Das Filmteam mit dem Bären
Das Filmteam mit dem Bären © (c) AP (Michael Sohn)

Auch Rassulof dürfte offiziell eigentlich nicht drehen, er schafft es mit Unterstützung seines Teams aber trotzdem. Details dazu will das Filmteam in Berlin nicht verraten. Dem "Tagesspiegel" sagte Rassulof, sie hätten vier Produktionen von vier Regisseuren angemeldet. Bei Kurzfilmen schaue die Zensur nicht so genau hin.

Die Situation iranischer Filmemacher ist auf der Berlinale immer wieder Thema. Das Festival hatte zum Beispiel 2011 mit einem besonderen Moment an Jafar Panahi erinnert: Weil der seinen Platz in der Jury nicht einnehmen konnte, blieb der Stuhl leer.
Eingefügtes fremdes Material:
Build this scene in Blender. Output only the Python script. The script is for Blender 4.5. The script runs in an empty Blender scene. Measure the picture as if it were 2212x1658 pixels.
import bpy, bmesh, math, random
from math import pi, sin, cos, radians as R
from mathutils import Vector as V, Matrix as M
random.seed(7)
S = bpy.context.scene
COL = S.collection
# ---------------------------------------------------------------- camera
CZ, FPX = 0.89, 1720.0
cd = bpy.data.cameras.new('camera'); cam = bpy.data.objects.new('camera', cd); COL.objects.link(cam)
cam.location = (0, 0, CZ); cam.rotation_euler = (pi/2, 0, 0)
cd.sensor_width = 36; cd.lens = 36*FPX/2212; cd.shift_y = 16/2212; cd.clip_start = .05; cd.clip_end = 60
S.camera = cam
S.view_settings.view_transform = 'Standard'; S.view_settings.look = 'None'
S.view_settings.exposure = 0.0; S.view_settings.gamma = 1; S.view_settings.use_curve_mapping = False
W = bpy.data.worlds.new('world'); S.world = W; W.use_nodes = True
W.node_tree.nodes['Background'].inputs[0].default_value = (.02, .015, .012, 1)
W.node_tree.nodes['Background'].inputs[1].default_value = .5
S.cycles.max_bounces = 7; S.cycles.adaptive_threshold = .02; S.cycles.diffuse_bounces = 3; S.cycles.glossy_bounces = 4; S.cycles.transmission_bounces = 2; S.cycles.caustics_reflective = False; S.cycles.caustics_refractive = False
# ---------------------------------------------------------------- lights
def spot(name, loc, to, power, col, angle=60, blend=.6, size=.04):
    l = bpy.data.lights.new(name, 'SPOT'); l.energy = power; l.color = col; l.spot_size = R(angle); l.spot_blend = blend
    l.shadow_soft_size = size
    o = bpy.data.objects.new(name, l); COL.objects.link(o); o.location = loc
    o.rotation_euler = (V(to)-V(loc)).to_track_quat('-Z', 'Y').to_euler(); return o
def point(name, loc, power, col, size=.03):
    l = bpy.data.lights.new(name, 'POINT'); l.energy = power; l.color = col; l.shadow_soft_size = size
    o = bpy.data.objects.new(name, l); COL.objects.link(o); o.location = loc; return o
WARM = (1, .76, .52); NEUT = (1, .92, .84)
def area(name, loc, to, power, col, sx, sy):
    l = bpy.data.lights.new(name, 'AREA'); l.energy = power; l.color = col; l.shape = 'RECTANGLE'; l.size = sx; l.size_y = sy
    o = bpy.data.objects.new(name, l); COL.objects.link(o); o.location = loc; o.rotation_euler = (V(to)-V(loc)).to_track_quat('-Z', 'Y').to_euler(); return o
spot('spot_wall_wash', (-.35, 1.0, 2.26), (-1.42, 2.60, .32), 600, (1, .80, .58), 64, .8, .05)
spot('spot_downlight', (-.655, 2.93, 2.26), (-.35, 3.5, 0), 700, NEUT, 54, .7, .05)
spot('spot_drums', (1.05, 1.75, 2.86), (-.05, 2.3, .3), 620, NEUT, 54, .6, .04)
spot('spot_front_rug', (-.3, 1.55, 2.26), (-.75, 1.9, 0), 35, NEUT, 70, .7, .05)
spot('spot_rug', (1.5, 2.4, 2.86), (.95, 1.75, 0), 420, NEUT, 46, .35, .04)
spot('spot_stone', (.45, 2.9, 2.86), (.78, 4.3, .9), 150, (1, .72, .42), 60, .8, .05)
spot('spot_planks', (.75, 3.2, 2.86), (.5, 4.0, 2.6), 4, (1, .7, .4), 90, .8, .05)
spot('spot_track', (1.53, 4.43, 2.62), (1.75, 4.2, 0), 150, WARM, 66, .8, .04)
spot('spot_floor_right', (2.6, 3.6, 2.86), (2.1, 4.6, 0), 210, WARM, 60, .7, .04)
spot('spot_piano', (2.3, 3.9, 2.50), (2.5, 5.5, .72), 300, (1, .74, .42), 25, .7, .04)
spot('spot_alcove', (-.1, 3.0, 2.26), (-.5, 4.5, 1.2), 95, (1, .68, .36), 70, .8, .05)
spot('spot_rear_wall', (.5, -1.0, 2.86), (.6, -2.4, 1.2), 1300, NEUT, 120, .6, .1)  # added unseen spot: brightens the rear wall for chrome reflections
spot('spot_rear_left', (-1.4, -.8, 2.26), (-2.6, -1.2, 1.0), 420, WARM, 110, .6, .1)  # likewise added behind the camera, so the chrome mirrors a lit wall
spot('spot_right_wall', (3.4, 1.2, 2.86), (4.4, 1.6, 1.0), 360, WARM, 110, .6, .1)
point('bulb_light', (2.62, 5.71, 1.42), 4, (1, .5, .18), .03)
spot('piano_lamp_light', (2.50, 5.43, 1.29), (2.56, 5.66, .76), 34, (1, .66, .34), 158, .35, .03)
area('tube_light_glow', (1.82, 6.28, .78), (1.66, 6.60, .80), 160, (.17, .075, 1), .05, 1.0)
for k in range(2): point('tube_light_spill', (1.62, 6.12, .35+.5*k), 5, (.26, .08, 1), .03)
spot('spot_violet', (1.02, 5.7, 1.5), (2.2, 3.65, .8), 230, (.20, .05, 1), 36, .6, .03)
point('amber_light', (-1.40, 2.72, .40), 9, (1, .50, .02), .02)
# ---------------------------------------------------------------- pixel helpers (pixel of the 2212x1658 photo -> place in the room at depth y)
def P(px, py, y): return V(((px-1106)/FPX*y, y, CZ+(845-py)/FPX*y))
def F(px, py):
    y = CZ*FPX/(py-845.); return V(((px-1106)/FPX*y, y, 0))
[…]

Mit seinem heimlich gedrehten Film "Taxi Teheran" gewann er 2015 trotzdem den Goldenen Bären - ebenfalls in Abwesenheit.

Mit der Entscheidung setzt die Jury auch ein Signal - denn die Berlinale gilt ohnehin als sehr politisches Festival. Das scheint auch unter dem neuen Führungsduo Mariette Rissenbeek und Carlo Chatrian so zu sein. Die Auszeichnung ist der dritte Goldene Bär für den Film eines Regisseurs aus dem Iran. Verglichen mit anderen Wettbewerbs-Beiträgen fällt "Es gibt kein Böses" künstlerisch zwar nicht so sehr auf. Aber manchmal zählt eben mehr als das.